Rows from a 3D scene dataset
** BEGIN **

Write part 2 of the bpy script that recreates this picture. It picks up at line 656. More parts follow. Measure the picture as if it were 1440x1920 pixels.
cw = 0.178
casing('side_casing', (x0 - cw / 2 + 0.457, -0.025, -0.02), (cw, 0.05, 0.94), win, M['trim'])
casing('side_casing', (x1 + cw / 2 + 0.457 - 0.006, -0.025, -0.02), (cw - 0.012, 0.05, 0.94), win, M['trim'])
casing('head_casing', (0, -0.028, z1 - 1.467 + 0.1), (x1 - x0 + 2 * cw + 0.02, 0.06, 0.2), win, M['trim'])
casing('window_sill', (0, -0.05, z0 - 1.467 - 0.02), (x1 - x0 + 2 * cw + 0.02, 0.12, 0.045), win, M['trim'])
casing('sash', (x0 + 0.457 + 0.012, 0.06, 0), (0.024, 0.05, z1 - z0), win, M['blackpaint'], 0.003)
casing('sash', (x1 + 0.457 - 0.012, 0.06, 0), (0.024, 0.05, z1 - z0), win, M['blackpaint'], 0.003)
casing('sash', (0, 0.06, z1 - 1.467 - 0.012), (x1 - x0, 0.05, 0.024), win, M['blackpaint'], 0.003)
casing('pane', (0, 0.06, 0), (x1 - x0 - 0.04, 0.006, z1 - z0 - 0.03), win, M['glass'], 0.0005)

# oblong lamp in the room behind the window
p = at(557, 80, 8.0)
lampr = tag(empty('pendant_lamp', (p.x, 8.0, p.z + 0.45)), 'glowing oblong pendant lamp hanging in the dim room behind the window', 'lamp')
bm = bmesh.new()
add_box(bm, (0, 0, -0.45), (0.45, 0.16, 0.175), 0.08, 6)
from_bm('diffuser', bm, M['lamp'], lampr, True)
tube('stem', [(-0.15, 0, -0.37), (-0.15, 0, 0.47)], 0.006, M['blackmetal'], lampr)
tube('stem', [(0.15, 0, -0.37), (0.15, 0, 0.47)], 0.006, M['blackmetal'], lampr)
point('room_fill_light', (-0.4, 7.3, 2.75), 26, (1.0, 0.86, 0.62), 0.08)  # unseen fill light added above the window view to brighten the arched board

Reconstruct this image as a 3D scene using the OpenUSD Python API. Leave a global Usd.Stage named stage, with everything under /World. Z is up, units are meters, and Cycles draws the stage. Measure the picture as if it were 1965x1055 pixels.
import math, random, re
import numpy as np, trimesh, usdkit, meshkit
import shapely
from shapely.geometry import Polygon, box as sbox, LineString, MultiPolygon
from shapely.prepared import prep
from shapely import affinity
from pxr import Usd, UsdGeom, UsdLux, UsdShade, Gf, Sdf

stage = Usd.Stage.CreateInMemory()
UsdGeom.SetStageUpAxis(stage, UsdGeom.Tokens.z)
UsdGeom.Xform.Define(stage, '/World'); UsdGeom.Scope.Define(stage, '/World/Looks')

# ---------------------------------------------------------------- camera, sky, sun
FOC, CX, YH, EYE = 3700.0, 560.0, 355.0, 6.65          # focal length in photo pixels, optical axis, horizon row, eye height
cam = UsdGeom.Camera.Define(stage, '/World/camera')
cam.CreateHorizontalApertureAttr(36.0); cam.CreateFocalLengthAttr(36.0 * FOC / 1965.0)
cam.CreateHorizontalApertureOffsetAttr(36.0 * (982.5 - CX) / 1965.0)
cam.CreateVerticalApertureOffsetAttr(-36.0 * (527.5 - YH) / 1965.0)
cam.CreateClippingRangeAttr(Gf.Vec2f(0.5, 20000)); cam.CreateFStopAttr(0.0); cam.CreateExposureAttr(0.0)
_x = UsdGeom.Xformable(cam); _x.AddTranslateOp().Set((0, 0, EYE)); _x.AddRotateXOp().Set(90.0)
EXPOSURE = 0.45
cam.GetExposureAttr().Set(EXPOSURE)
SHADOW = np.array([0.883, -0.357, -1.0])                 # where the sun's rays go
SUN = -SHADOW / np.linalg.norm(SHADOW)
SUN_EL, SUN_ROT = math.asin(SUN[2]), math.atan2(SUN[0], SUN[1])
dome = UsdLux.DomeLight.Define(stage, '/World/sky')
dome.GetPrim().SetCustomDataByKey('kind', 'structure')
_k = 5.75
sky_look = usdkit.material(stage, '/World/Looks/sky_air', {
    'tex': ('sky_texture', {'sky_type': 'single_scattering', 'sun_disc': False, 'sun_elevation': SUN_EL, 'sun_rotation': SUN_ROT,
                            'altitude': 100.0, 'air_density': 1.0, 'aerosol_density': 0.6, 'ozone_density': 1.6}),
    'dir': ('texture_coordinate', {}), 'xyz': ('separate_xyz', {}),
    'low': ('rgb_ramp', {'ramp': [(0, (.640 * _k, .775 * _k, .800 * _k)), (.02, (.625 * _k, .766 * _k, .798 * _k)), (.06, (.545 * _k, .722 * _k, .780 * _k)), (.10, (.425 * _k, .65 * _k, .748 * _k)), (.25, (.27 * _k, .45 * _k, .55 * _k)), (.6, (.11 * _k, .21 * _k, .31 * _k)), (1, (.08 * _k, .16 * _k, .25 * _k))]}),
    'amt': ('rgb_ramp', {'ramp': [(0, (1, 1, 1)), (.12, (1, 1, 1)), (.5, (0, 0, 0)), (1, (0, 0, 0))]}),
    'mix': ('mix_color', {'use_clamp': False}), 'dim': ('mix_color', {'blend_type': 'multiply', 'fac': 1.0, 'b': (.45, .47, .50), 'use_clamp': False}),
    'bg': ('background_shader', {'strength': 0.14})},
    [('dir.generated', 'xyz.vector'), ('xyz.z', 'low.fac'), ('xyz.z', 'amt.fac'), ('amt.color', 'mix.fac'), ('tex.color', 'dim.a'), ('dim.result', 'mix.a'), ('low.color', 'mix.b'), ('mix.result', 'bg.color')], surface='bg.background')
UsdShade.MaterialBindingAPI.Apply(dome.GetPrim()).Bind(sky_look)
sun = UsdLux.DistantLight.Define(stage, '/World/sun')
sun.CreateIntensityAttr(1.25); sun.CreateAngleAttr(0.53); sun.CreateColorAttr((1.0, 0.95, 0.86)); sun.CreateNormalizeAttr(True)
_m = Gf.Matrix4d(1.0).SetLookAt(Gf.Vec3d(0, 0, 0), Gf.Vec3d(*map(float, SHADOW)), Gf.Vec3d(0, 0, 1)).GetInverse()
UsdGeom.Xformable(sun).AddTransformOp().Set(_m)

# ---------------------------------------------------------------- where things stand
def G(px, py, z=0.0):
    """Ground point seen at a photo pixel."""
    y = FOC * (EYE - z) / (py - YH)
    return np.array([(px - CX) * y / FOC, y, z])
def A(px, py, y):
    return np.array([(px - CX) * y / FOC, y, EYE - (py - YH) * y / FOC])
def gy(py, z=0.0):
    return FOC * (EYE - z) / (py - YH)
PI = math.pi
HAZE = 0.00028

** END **

● Short task
Repeat the records above exactly.

● Correct response
Write part 2 of the bpy script that recreates this picture. It picks up at line 656. More parts follow. Measure the picture as if it were 1440x1920 pixels.
cw = 0.178
casing('side_casing', (x0 - cw / 2 + 0.457, -0.025, -0.02), (cw, 0.05, 0.94), win, M['trim'])
casing('side_casing', (x1 + cw / 2 + 0.457 - 0.006, -0.025, -0.02), (cw - 0.012, 0.05, 0.94), win, M['trim'])
casing('head_casing', (0, -0.028, z1 - 1.467 + 0.1), (x1 - x0 + 2 * cw + 0.02, 0.06, 0.2), win, M['trim'])
casing('window_sill', (0, -0.05, z0 - 1.467 - 0.02), (x1 - x0 + 2 * cw + 0.02, 0.12, 0.045), win, M['trim'])
casing('sash', (x0 + 0.457 + 0.012, 0.06, 0), (0.024, 0.05, z1 - z0), win, M['blackpaint'], 0.003)
casing('sash', (x1 + 0.457 - 0.012, 0.06, 0), (0.024, 0.05, z1 - z0), win, M['blackpaint'], 0.003)
casing('sash', (0, 0.06, z1 - 1.467 - 0.012), (x1 - x0, 0.05, 0.024), win, M['blackpaint'], 0.003)
casing('pane', (0, 0.06, 0), (x1 - x0 - 0.04, 0.006, z1 - z0 - 0.03), win, M['glass'], 0.0005)

# oblong lamp in the room behind the window
p = at(557, 80, 8.0)
lampr = tag(empty('pendant_lamp', (p.x, 8.0, p.z + 0.45)), 'glowing oblong pendant lamp hanging in the dim room behind the window', 'lamp')
bm = bmesh.new()
add_box(bm, (0, 0, -0.45), (0.45, 0.16, 0.175), 0.08, 6)
from_bm('diffuser', bm, M['lamp'], lampr, True)
tube('stem', [(-0.15, 0, -0.37), (-0.15, 0, 0.47)], 0.006, M['blackmetal'], lampr)
tube('stem', [(0.15, 0, -0.37), (0.15, 0, 0.47)], 0.006, M['blackmetal'], lampr)
point('room_fill_light', (-0.4, 7.3, 2.75), 26, (1.0, 0.86, 0.62), 0.08)  # unseen fill light added above the window view to brighten the arched board

Reconstruct this image as a 3D scene using the OpenUSD Python API. Leave a global Usd.Stage named stage, with everything under /World. Z is up, units are meters, and Cycles draws the stage. Measure the picture as if it were 1965x1055 pixels.
import math, random, re
import numpy as np, trimesh, usdkit, meshkit
import shapely
from shapely.geometry import Polygon, box as sbox, LineString, MultiPolygon
from shapely.prepared import prep
from shapely import affinity
from pxr import Usd, UsdGeom, UsdLux, UsdShade, Gf, Sdf

stage = Usd.Stage.CreateInMemory()
UsdGeom.SetStageUpAxis(stage, UsdGeom.Tokens.z)
UsdGeom.Xform.Define(stage, '/World'); UsdGeom.Scope.Define(stage, '/World/Looks')

# ---------------------------------------------------------------- camera, sky, sun
FOC, CX, YH, EYE = 3700.0, 560.0, 355.0, 6.65          # focal length in photo pixels, optical axis, horizon row, eye height
cam = UsdGeom.Camera.Define(stage, '/World/camera')
cam.CreateHorizontalApertureAttr(36.0); cam.CreateFocalLengthAttr(36.0 * FOC / 1965.0)
cam.CreateHorizontalApertureOffsetAttr(36.0 * (982.5 - CX) / 1965.0)
cam.CreateVerticalApertureOffsetAttr(-36.0 * (527.5 - YH) / 1965.0)
cam.CreateClippingRangeAttr(Gf.Vec2f(0.5, 20000)); cam.CreateFStopAttr(0.0); cam.CreateExposureAttr(0.0)
_x = UsdGeom.Xformable(cam); _x.AddTranslateOp().Set((0, 0, EYE)); _x.AddRotateXOp().Set(90.0)
EXPOSURE = 0.45
cam.GetExposureAttr().Set(EXPOSURE)
SHADOW = np.array([0.883, -0.357, -1.0])                 # where the sun's rays go
SUN = -SHADOW / np.linalg.norm(SHADOW)
SUN_EL, SUN_ROT = math.asin(SUN[2]), math.atan2(SUN[0], SUN[1])
dome = UsdLux.DomeLight.Define(stage, '/World/sky')
dome.GetPrim().SetCustomDataByKey('kind', 'structure')
_k = 5.75
sky_look = usdkit.material(stage, '/World/Looks/sky_air', {
    'tex': ('sky_texture', {'sky_type': 'single_scattering', 'sun_disc': False, 'sun_elevation': SUN_EL, 'sun_rotation': SUN_ROT,
                            'altitude': 100.0, 'air_density': 1.0, 'aerosol_density': 0.6, 'ozone_density': 1.6}),
    'dir': ('texture_coordinate', {}), 'xyz': ('separate_xyz', {}),
    'low': ('rgb_ramp', {'ramp': [(0, (.640 * _k, .775 * _k, .800 * _k)), (.02, (.625 * _k, .766 * _k, .798 * _k)), (.06, (.545 * _k, .722 * _k, .780 * _k)), (.10, (.425 * _k, .65 * _k, .748 * _k)), (.25, (.27 * _k, .45 * _k, .55 * _k)), (.6, (.11 * _k, .21 * _k, .31 * _k)), (1, (.08 * _k, .16 * _k, .25 * _k))]}),
    'amt': ('rgb_ramp', {'ramp': [(0, (1, 1, 1)), (.12, (1, 1, 1)), (.5, (0, 0, 0)), (1, (0, 0, 0))]}),
    'mix': ('mix_color', {'use_clamp': False}), 'dim': ('mix_color', {'blend_type': 'multiply', 'fac': 1.0, 'b': (.45, .47, .50), 'use_clamp': False}),
    'bg': ('background_shader', {'strength': 0.14})},
    [('dir.generated', 'xyz.vector'), ('xyz.z', 'low.fac'), ('xyz.z', 'amt.fac'), ('amt.color', 'mix.fac'), ('tex.color', 'dim.a'), ('dim.result', 'mix.a'), ('low.color', 'mix.b'), ('mix.result', 'bg.color')], surface='bg.background')
UsdShade.MaterialBindingAPI.Apply(dome.GetPrim()).Bind(sky_look)
sun = UsdLux.DistantLight.Define(stage, '/World/sun')
sun.CreateIntensityAttr(1.25); sun.CreateAngleAttr(0.53); sun.CreateColorAttr((1.0, 0.95, 0.86)); sun.CreateNormalizeAttr(True)
_m = Gf.Matrix4d(1.0).SetLookAt(Gf.Vec3d(0, 0, 0), Gf.Vec3d(*map(float, SHADOW)), Gf.Vec3d(0, 0, 1)).GetInverse()
UsdGeom.Xformable(sun).AddTransformOp().Set(_m)

# ---------------------------------------------------------------- where things stand
def G(px, py, z=0.0):
    """Ground point seen at a photo pixel."""
    y = FOC * (EYE - z) / (py - YH)
    return np.array([(px - CX) * y / FOC, y, z])
def A(px, py, y):
    return np.array([(px - CX) * y / FOC, y, EYE - (py - YH) * y / FOC])
def gy(py, z=0.0):
    return FOC * (EYE - z) / (py - YH)
PI = math.pi
HAZE = 0.00028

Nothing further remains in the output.